If the contract language is clear and unambiguous, there are no issues of fact to be determined. Lincoln Electric Company v. St. Paul Fire and Marine Insurance Company, 210 F.3d 672, 684 (6th Cir. 2000) (citing Inland Refuse Transfer Co. v. Browning-Ferris Indus. of Ohio, 15 Ohio St.3d 321, 474 N.E.2d 271, 272-73 (1984)). The language will be enforced as written. See Ledyard v. Auto-Owners Mut. Ins. Co., 137 Ohio App.3d 501, 505, 739 N.E.2d 1, 3-4 (2000) (citations omitted). The question of whether the language of an agreement is ambiguous is a question of law for the court to decide. U.S. v. Donovan, 348 F.3d 509, 512 (6th Cir. 2003).
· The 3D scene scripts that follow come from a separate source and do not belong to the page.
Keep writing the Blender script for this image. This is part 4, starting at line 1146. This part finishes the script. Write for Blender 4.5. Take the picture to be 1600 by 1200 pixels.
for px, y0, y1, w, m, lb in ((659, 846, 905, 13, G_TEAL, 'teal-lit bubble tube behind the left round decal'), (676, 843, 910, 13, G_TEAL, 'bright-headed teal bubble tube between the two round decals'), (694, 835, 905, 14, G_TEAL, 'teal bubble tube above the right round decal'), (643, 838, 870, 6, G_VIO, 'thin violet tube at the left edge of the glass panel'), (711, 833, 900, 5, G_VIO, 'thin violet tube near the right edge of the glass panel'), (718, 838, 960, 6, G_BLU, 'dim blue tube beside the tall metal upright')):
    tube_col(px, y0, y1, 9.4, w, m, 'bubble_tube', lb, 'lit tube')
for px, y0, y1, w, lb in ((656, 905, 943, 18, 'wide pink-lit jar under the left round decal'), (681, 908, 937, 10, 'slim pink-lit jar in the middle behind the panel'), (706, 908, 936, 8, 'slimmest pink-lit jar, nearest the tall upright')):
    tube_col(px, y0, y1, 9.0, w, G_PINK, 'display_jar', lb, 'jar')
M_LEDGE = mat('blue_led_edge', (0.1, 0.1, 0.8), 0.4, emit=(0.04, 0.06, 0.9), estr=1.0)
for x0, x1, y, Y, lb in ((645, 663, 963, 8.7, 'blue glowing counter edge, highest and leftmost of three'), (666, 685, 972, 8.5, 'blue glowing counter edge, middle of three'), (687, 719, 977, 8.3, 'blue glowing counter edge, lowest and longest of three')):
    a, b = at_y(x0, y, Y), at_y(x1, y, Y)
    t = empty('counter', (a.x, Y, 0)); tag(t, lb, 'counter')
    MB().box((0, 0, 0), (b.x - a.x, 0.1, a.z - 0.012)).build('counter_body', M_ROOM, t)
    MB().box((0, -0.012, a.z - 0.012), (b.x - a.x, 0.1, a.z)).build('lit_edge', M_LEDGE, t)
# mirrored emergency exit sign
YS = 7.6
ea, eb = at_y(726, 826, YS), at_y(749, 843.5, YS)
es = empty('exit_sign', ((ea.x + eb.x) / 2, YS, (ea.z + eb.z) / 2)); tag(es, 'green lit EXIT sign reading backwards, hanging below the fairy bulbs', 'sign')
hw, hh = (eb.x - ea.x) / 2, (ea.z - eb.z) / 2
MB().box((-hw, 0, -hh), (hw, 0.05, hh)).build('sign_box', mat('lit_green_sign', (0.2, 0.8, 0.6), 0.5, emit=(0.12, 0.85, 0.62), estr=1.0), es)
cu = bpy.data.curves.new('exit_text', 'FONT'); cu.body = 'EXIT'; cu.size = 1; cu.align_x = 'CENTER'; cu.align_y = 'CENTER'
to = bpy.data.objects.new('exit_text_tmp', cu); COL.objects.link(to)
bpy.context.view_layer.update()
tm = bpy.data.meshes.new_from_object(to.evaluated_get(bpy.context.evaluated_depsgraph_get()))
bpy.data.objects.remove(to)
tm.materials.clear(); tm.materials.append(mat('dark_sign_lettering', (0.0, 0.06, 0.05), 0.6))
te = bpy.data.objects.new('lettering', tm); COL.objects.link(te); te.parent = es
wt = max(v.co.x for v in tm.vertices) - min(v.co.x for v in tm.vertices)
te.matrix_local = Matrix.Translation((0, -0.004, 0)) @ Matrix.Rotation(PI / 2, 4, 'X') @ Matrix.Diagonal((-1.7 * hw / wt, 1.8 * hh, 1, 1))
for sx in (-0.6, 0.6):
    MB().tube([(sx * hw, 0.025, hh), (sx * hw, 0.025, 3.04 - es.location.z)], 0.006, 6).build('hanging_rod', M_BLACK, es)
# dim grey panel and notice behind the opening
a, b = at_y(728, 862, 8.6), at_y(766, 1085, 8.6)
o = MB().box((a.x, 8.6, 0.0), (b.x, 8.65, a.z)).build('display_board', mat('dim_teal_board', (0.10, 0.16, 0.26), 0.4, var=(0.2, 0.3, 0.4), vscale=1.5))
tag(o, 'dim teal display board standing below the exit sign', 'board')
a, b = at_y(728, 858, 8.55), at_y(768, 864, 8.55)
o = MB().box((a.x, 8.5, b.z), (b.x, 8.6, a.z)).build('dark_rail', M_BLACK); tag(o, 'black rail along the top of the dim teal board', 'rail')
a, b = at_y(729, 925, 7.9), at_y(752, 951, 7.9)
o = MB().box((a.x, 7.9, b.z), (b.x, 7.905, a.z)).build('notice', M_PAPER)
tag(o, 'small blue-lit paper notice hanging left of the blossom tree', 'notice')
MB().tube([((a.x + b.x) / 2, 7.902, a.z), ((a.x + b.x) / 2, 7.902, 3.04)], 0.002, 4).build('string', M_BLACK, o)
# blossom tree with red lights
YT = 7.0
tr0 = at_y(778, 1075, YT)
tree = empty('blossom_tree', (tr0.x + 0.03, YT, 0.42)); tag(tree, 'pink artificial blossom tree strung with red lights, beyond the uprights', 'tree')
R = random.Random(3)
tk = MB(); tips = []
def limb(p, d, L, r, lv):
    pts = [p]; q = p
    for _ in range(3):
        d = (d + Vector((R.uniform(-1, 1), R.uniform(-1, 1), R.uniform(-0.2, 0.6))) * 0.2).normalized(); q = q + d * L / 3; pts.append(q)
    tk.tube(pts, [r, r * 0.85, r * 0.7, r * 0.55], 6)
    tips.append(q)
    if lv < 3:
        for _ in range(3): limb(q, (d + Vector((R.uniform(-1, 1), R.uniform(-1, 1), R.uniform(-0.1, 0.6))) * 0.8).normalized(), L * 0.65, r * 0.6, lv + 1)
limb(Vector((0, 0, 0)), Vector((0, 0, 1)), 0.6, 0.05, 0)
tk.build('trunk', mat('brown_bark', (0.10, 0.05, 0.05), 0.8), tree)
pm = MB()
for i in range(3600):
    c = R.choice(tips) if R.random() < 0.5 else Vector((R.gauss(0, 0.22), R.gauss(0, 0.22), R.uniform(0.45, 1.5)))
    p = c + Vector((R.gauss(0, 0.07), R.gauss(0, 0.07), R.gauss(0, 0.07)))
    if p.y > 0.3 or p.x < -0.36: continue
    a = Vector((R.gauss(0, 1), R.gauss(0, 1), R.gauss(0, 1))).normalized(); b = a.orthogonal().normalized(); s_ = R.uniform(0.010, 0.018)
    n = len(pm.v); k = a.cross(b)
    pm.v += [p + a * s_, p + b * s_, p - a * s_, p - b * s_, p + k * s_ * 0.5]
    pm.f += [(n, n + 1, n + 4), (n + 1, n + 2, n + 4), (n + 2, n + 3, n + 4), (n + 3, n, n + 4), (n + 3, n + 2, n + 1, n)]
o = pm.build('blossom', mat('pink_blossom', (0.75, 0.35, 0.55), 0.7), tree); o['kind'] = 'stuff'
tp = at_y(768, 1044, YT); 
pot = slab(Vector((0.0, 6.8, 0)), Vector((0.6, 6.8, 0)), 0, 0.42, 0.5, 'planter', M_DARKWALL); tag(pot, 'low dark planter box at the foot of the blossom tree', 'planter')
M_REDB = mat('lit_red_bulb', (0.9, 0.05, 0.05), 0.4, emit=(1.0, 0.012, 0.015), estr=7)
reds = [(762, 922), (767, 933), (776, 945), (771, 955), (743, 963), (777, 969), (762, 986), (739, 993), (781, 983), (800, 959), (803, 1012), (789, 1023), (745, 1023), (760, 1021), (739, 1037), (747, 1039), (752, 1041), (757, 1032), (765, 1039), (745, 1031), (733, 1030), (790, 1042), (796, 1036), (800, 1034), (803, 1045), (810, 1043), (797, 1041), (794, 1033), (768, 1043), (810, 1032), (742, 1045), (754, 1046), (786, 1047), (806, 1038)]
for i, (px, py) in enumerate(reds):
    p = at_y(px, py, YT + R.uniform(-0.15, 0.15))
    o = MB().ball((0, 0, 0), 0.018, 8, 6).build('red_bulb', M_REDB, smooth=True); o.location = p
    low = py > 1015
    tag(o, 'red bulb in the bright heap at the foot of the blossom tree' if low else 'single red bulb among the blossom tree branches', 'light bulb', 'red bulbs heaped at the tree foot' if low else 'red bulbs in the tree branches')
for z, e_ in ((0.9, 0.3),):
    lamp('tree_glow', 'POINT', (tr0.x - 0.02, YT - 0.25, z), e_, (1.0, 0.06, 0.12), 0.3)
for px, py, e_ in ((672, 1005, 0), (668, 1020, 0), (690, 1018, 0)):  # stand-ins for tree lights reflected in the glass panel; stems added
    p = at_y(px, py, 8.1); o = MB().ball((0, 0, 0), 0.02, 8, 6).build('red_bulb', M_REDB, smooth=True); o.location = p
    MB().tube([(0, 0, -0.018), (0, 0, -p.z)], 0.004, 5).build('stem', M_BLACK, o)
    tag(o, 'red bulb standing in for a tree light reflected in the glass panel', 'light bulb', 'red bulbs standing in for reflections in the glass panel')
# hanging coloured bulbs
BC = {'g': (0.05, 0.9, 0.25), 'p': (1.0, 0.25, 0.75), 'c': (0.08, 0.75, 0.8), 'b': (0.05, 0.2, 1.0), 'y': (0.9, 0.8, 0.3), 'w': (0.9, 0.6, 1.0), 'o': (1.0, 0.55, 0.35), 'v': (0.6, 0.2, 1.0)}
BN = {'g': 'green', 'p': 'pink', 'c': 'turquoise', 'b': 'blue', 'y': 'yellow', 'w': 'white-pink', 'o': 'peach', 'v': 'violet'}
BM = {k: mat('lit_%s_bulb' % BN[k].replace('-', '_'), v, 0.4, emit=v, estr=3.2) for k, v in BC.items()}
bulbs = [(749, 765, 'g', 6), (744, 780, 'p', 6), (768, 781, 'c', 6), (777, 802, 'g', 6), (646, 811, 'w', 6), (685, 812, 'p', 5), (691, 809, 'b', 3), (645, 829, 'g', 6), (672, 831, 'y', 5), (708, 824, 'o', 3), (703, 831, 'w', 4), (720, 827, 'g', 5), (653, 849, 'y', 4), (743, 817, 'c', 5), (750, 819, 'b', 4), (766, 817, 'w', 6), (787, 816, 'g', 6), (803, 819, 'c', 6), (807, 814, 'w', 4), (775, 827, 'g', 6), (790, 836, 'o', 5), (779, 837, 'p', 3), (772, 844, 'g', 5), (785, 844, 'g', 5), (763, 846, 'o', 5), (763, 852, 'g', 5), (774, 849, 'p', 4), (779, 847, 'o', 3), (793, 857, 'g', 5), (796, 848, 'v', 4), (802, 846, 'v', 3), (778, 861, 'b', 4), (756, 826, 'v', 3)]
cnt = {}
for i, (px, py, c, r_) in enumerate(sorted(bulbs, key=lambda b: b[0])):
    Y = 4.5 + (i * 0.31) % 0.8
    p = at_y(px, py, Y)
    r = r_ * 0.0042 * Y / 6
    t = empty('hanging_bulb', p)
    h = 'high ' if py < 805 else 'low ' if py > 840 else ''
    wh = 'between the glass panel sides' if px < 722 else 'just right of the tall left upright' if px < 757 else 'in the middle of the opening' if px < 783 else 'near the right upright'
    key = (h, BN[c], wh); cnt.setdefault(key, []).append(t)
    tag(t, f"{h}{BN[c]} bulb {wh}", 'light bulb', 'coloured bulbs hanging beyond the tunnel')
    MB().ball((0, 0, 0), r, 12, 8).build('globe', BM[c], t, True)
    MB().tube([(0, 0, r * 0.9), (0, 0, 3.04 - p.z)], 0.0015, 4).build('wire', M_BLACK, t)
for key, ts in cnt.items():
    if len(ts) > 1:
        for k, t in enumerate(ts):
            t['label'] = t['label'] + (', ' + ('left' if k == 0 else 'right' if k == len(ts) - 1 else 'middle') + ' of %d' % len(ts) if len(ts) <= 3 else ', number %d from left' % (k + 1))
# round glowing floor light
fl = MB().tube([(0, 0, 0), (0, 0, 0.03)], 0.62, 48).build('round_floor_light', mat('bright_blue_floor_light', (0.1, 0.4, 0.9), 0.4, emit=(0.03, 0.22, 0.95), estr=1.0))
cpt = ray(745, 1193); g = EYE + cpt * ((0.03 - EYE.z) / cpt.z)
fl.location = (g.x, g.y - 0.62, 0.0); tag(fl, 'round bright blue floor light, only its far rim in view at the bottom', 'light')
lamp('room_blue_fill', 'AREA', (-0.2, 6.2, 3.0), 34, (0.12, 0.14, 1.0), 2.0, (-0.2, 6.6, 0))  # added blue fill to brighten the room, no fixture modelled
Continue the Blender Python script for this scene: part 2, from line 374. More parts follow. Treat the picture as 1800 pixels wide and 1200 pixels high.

The issue of whether a contract provides for an exclusive remedy should be determined like any other issue in a contract case, which is by ascertaining the parties' intent. M.G.A. , 2002 WL 31127518, *4. The court in M.G.A. determined that there was a fact issue as to the parties' intent in that case because the language of the contract in issue was ambiguous. Id.
VII. Resolution
The terms of the Agreement, as amended, clearly and unambiguously provide that if Madison gives written notice to Al. Neyer that it will require Al. Neyer to purchase the units that are the subject of the Agreement for the Purchase Price, Al. Neyer is obligated to comply with the purchase demand by May 31, 2008. It is undisputed that Madison gave written notice, thereby invoking Al. Neyer's obligation to purchase the units at the contractual price by the agreed upon date. The Court finds as a matter of law that there is nothing in § 13.3 of the Agreement that relieves Al. Neyer of its obligation to purchase the units for the Purchase Price by the May 31, 2008 deadline or that mandates a sale of the Project in the event Al. Neyer is unable to fulfill its obligation. To the contrary, § 13.3, which is couched in permissive language, clearly and unambiguously grants Madison the option to mandate that the Company sell the Project in the event Al. Neyer is unable to purchase the units. Section 13.3 provides that Madison, as REET I's successor, " shall have the right to mandate that the Company sell the Project . . ." (emphasis added). The provision does not require that the Company sell the Project under such circumstances. Had that been the parties' intent, they could have easily omitted the language vesting Madison with the right to mandate the sale and instead provided that Madison "shall mandate that the Company sell the Project . . ." To interpret the contract to deprive Madison of the option to mandate the sale if it so chooses would render the language "shall have the right" meaningless and contravene the Ohio rules of contract interpretation, which require the Court to give the plain language of the contract its ordinary meaning.In sum, there is no issue of fact as to the meaning of the pertinent provisions of the Agreement. By failing to purchase Madison's units for the Purchase Price by May 31, 2008, Al. Neyer breached the terms of the Agreement. Madison is entitled to summary judgment on the issue of liability.
VIII. Conclusion
Plaintiff's Motion for Partial Summary Judgment on the issue of liability (doc. 19) is GRANTED. This case will proceed to trial on the issue of the appropriate remedy for the breach.